Food and Palestinian Identity
It all started in 1996, when Liora Gvion first wondered why the food served at a local restaurant in an Arab-Israeli town with a primarily Arab-Israeli clientele was the same as what was on the menu of Arab-owned restaurants that catered to Jewish Israelis. The sociologist of food, who lectures at the Kibbutzim College of Education and the Hebrew University, spent the next ten years, off and on, trying to figure out why this was so.
The result was a book, “B’gova Habeten” (“Abdominal Height”) published in 2006 about the political and social aspects of Palestinian food in Israel. The book will be released in English soon. Gvion spoke to the Jew and the Carrot about a related study she recently completed: “Cooking, Food and Masculinity: Palestinian Men in Israeli Society.”
“In most countries, when it comes to ethnic foods, there is a difference between restaurants that cater to members of that group and those that cater to the mainstream, or others,” she stated in a phone interview. For example, in the U.S., the food served in a Chinese restaurant that is frequented by Chinese people is not the same food that Americans think of as “Chinese food.”
Gvion discovered that Palestinian restaurants serve the same kind of food — dishes that have been adopted by Israelis, such as hummus, kebabs and the like — no matter where they are located and who their clientele is. She wondered why they weren’t serving Palestinian “home foods” in establishments where most customers were Palestinian. She explained that these are dishes “made with seasonal wild herbs and parts of animals, like the belly button, gizzards and offal.” Many are stews, and some are concocted from leftovers — something she said Palestinians would never serve to outsiders. “There is much more to Palestinian food than Israelis know about it,” she emphasized.
Through in-depth interviews with 100 Palestinian men and women living in Israel, Gvion learned that in Palestinian society, decisions about what constitutes private and public food are the providence of men only. These distinctions convey some critical information about both masculinity and Palestinian national identity. Men exert their masculinity and solidify their domination over women by insisting that only women do the domestic cooking, while at the same time forbidding them to cook in the public sphere. Men alone are chefs and restaurateurs, which are significant breadwinning professions. Gvion also found that this deliberate separation between private and public spaces by refusing to serve “home foods” in restaurants, was also a way of showing respect to women.
During the course of her research, Gvion met many younger professional women “who are trying to keep up with family traditions and not disrupt family systems, while gaining access to areas [of society] they didn’t have access to before,” she said. Givon was especially impressed by how these busy women, rather than completely abandoning complicated, laborious recipes for “home foods,” used timesaving modern technologies and gadgets to make them after a long day in the office or classroom.
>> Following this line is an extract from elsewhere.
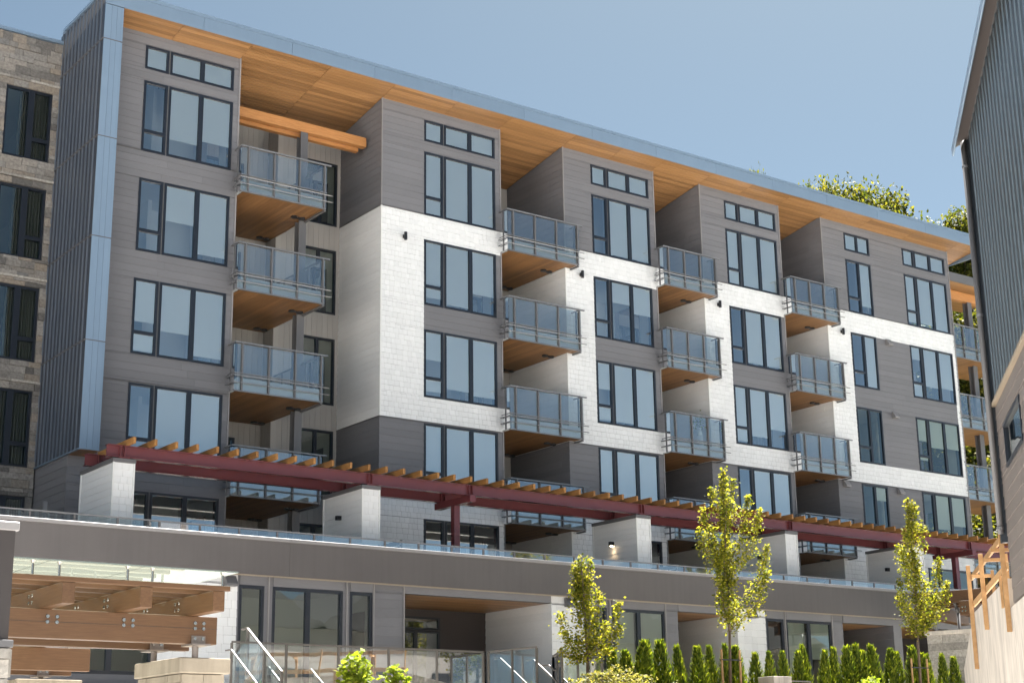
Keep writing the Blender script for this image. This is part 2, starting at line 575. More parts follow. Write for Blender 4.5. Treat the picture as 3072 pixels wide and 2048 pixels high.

“One time I got up very early in the morning and drove several hours to meet a Palestinian woman who invited me to watch her make a dish called couscouson. I figured she wanted me to get there so early because it involved rolling couscous from scratch,” Gvion recounted. “But when I got to her home at 9 a.m., she spent four hours serving me breakfast, showing me her daughter’s wedding video, and taking me around to various neighbors. Only at 1 p.m. did she start cooking… And instead of making the couscous by hand, she surprised me by opening a bag of pre-packaged ptitim [marketed as Israeli couscous in the U.S.] and pouring its contents into a pot of boiling water.”
It was clear to Gvion that food was about far more than nutrition for these mothers. “In a lack of a state and the legitimacy to sustain a Palestinian identity, they use food as a key way of teaching their children what it means to be Palestinian,” Givon noted.
In the meantime, Palestinian food prepared and served in the public sphere by the men is also about identity. The men control which Palestinian foods are shared with outsiders, and which are not, thus guarding Palestinian nationality. They limit the loss of Palestinian identity by preventing its diffusion by Israeli appropriation of Palestinian culinary traditions.